[start Information given]
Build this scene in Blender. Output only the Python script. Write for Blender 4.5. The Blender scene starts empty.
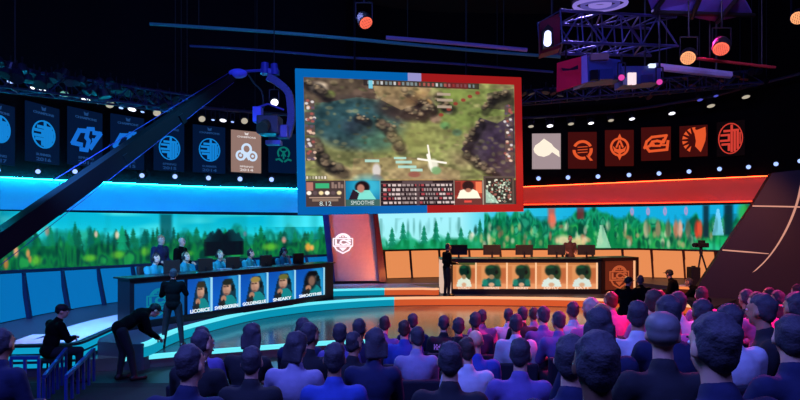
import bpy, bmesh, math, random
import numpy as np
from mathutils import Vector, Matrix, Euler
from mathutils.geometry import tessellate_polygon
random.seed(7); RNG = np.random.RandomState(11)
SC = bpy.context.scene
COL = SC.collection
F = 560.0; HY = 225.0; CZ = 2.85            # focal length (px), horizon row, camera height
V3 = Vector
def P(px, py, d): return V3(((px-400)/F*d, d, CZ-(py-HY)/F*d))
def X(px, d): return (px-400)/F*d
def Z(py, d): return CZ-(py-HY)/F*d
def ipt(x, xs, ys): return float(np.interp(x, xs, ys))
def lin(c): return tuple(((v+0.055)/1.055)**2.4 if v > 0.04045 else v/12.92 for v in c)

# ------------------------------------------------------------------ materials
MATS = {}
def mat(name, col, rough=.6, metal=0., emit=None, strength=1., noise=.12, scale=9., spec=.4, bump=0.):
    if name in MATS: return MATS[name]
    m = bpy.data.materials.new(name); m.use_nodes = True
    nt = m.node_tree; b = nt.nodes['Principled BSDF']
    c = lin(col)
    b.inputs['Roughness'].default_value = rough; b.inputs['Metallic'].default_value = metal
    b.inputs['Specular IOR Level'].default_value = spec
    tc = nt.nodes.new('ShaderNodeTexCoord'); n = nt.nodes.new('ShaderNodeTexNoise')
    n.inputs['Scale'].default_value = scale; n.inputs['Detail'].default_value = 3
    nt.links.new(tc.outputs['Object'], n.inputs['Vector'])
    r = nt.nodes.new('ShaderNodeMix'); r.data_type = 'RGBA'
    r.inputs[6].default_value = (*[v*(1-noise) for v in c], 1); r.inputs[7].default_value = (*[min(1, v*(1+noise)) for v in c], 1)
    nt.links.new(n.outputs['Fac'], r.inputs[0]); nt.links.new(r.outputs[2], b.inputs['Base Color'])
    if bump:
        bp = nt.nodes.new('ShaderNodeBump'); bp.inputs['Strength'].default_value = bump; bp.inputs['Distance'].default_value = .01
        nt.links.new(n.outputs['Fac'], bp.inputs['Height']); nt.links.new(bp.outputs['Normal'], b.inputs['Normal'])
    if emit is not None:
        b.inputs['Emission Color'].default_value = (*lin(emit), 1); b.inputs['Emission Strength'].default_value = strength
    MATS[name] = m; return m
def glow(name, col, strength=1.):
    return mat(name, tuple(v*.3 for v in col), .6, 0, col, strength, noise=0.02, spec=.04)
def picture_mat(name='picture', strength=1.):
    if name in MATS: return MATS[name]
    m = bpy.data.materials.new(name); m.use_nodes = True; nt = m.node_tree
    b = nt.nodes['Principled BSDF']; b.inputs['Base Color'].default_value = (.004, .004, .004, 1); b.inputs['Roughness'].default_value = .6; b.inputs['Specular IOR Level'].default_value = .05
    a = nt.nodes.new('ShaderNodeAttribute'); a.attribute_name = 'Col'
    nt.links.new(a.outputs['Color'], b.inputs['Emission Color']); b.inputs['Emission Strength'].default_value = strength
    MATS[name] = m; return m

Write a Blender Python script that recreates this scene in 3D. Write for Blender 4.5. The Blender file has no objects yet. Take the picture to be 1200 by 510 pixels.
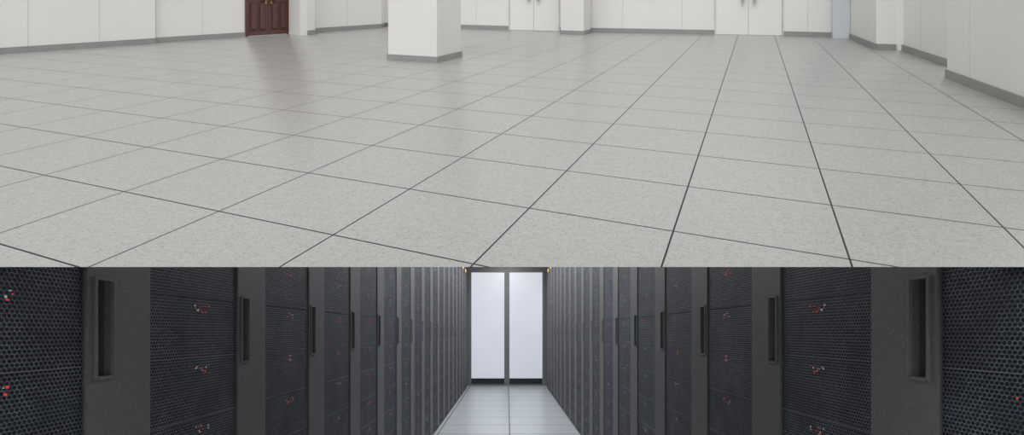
[end Information given]
:: Problem ::
In the records above, how many lines hold the string "Blender"? Reply with only the number.

:: The solution ::
2